• _WHAT THE EXERCISE ASKS_
Extract each line from the entries below that has the string "Python" in it.

Scene script records
━━━━━━━━━━━━━━━━

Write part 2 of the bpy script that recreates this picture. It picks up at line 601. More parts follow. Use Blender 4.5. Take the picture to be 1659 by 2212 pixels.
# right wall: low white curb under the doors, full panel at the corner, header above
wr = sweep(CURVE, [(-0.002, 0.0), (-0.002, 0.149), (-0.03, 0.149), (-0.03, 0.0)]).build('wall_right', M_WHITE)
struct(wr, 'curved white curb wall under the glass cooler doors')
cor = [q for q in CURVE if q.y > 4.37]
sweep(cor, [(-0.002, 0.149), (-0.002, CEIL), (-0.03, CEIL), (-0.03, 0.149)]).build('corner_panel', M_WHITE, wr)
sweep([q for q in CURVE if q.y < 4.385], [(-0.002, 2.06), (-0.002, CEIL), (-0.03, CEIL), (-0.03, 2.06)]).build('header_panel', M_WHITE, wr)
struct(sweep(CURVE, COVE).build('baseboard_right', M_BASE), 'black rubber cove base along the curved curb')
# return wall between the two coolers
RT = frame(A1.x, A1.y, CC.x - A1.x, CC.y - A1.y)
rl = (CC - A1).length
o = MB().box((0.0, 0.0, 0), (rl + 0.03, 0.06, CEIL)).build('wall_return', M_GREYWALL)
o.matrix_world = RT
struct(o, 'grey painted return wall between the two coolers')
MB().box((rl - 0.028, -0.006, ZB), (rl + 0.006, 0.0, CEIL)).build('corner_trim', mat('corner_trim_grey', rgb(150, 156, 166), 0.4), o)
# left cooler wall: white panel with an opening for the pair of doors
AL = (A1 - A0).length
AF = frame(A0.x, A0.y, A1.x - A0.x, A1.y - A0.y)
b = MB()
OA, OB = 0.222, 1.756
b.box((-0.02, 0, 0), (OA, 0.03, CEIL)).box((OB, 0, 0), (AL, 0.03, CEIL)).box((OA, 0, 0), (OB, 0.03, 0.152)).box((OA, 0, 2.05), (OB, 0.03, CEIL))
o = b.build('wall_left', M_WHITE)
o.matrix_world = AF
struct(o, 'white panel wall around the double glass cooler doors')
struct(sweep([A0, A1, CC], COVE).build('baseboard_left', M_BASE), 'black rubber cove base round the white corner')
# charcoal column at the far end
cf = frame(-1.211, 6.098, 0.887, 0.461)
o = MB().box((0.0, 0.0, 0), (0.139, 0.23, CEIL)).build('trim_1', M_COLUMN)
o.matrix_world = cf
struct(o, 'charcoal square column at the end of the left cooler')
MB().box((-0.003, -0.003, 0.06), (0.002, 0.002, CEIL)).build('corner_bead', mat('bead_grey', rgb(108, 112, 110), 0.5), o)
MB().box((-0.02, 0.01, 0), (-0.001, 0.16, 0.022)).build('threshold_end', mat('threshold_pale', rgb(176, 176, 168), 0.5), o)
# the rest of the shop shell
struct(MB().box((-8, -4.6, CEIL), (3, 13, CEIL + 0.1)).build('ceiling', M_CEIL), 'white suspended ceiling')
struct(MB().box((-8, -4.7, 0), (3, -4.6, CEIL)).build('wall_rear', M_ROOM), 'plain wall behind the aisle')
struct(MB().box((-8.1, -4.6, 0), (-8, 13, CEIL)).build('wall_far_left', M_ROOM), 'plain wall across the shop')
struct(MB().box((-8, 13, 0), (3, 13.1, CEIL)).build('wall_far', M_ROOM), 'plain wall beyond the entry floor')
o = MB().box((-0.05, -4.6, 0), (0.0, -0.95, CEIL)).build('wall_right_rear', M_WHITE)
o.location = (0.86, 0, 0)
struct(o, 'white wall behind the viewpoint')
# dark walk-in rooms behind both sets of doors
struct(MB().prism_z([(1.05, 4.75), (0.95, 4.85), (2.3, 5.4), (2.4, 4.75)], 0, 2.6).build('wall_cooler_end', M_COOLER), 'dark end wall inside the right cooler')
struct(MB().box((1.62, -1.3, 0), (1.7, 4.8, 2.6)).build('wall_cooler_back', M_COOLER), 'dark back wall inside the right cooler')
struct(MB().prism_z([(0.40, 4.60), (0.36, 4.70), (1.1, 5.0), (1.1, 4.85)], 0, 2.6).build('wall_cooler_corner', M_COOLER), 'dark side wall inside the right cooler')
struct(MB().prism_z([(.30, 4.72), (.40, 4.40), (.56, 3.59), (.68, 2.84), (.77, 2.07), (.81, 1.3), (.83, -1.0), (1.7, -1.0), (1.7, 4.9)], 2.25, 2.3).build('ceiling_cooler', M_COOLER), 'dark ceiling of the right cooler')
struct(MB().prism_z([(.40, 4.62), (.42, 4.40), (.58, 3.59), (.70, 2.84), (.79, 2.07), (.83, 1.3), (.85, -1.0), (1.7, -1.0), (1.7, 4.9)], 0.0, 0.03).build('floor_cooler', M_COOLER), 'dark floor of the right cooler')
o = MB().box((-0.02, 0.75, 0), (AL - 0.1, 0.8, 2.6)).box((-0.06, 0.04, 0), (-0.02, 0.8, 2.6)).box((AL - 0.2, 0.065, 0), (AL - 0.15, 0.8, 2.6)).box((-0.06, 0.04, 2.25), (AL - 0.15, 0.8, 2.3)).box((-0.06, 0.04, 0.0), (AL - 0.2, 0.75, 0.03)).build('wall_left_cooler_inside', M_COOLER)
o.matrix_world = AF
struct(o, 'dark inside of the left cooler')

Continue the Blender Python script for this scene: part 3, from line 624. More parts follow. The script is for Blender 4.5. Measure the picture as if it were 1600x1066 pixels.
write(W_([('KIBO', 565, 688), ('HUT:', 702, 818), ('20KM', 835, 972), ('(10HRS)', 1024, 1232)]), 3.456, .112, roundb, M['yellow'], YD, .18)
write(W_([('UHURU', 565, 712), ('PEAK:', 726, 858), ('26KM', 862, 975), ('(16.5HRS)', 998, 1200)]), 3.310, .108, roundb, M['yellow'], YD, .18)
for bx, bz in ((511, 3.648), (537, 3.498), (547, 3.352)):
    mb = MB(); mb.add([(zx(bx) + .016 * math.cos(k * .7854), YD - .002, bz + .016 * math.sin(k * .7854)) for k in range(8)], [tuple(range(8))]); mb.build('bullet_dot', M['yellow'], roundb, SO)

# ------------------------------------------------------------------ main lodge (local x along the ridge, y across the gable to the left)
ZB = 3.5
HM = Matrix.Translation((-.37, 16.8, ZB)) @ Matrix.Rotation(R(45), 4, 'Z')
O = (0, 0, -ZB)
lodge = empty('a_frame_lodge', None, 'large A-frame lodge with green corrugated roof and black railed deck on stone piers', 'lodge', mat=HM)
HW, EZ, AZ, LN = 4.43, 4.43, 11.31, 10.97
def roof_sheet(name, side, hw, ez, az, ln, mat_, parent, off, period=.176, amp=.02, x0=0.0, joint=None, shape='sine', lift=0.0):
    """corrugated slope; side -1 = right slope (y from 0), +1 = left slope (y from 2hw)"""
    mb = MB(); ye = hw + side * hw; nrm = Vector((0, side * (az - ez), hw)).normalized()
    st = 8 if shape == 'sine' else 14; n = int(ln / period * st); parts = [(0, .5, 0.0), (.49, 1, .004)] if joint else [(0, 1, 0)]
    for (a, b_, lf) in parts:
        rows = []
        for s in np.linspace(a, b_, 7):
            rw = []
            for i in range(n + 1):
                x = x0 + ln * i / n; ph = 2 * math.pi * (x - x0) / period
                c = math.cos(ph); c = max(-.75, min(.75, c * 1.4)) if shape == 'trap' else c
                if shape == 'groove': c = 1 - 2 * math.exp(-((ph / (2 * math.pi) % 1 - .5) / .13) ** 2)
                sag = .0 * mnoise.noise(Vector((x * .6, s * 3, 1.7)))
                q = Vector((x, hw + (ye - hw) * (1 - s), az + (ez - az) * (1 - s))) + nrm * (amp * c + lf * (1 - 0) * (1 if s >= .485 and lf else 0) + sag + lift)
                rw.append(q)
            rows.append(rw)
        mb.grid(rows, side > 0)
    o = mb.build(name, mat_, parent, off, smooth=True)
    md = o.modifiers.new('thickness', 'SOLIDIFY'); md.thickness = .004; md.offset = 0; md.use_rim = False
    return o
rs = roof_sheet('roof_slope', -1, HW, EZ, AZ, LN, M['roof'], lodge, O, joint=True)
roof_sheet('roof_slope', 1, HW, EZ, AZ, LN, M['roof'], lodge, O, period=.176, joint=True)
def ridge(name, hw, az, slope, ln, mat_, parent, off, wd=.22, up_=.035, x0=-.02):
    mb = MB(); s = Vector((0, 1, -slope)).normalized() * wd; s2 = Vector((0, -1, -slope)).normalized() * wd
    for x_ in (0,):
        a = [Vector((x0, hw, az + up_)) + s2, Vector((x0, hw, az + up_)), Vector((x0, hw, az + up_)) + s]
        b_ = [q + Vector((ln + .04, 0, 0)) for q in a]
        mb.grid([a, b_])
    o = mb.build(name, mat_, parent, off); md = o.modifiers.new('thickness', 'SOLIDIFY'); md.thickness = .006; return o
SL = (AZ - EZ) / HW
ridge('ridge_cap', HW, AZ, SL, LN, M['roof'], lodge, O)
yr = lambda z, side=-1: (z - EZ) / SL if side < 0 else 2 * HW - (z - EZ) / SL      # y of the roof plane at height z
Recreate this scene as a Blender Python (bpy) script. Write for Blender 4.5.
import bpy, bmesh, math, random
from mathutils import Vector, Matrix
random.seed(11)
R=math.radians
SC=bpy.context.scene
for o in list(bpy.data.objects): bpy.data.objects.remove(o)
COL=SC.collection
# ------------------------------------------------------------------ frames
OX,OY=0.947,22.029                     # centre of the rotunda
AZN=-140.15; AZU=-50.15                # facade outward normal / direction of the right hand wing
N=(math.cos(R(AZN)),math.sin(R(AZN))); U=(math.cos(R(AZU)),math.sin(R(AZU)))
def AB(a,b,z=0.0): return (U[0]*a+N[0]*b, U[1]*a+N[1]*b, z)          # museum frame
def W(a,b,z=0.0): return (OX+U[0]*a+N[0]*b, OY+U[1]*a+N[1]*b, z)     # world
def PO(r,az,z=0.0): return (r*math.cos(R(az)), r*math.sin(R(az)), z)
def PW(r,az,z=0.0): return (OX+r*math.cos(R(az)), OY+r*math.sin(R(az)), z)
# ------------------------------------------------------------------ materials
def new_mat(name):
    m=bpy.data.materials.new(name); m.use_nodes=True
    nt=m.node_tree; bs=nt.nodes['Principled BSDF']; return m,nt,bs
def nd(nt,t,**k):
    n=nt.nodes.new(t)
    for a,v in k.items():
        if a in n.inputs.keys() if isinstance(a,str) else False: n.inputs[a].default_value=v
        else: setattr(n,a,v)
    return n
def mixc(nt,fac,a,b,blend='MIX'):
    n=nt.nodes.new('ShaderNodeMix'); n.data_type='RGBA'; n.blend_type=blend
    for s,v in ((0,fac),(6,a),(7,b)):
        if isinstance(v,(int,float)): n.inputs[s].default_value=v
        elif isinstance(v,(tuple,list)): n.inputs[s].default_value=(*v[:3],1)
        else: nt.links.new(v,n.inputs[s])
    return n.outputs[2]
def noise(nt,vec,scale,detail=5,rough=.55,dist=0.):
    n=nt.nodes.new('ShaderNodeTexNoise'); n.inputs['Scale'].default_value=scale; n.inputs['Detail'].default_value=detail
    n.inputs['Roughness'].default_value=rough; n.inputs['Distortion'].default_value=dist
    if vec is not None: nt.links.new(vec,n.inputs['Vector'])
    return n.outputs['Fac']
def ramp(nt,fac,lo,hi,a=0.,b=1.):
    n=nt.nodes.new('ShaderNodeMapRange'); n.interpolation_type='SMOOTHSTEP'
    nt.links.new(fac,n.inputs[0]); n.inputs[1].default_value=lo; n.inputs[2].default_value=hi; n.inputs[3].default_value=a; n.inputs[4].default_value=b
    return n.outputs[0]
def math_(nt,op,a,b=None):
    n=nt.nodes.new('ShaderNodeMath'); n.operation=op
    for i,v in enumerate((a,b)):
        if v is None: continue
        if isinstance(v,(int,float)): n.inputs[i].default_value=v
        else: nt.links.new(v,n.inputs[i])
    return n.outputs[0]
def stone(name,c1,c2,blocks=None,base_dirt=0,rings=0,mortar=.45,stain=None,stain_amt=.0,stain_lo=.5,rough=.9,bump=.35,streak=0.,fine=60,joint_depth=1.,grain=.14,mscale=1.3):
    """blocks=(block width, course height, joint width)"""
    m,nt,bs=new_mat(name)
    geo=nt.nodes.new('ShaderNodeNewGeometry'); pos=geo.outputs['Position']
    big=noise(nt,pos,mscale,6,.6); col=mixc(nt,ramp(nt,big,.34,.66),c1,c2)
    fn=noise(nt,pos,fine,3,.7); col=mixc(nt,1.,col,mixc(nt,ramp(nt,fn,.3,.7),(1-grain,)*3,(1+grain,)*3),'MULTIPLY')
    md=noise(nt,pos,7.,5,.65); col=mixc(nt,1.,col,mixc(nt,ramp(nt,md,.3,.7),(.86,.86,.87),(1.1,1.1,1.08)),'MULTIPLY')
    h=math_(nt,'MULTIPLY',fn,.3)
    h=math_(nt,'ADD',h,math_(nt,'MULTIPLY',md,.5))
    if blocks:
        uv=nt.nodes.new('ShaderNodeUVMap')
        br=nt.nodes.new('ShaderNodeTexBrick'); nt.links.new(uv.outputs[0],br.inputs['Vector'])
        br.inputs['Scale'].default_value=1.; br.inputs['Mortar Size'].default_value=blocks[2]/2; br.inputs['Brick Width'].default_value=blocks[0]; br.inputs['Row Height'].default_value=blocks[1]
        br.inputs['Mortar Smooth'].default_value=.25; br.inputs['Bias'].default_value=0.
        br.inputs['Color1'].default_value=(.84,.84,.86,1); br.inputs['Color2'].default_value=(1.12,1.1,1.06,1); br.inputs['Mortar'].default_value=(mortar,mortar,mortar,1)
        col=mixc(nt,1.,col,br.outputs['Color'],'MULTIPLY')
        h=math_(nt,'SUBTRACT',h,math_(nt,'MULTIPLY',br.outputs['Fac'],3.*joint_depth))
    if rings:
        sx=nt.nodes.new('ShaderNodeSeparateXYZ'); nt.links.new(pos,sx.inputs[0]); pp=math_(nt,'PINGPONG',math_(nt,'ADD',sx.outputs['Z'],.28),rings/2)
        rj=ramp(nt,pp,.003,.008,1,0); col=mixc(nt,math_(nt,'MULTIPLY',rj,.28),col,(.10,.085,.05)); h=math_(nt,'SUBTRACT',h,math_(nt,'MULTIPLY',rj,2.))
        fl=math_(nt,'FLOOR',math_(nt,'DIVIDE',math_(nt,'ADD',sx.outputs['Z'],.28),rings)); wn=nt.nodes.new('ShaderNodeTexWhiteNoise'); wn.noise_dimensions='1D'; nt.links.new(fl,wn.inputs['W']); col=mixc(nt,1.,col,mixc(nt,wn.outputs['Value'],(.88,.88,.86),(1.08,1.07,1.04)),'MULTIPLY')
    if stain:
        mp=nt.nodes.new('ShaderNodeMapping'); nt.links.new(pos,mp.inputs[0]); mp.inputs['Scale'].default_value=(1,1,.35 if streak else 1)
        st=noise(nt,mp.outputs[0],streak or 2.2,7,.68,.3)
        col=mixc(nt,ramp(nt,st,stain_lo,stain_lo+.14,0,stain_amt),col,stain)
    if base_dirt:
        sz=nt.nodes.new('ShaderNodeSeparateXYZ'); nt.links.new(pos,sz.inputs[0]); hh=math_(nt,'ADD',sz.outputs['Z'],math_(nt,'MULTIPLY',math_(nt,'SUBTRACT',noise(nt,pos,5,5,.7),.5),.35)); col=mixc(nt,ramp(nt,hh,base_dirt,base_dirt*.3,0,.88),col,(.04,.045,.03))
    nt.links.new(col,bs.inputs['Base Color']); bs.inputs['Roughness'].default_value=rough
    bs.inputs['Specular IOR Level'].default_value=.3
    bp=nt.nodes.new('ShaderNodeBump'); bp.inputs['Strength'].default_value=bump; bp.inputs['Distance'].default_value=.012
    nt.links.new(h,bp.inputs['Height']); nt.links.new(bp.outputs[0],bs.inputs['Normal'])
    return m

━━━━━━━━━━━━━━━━

• _WRITTEN SOLUTION_
Continue the Blender Python script for this scene: part 3, from line 624. More parts follow. The script is for Blender 4.5. Measure the picture as if it were 1600x1066 pixels.
Recreate this scene as a Blender Python (bpy) script. Write for Blender 4.5.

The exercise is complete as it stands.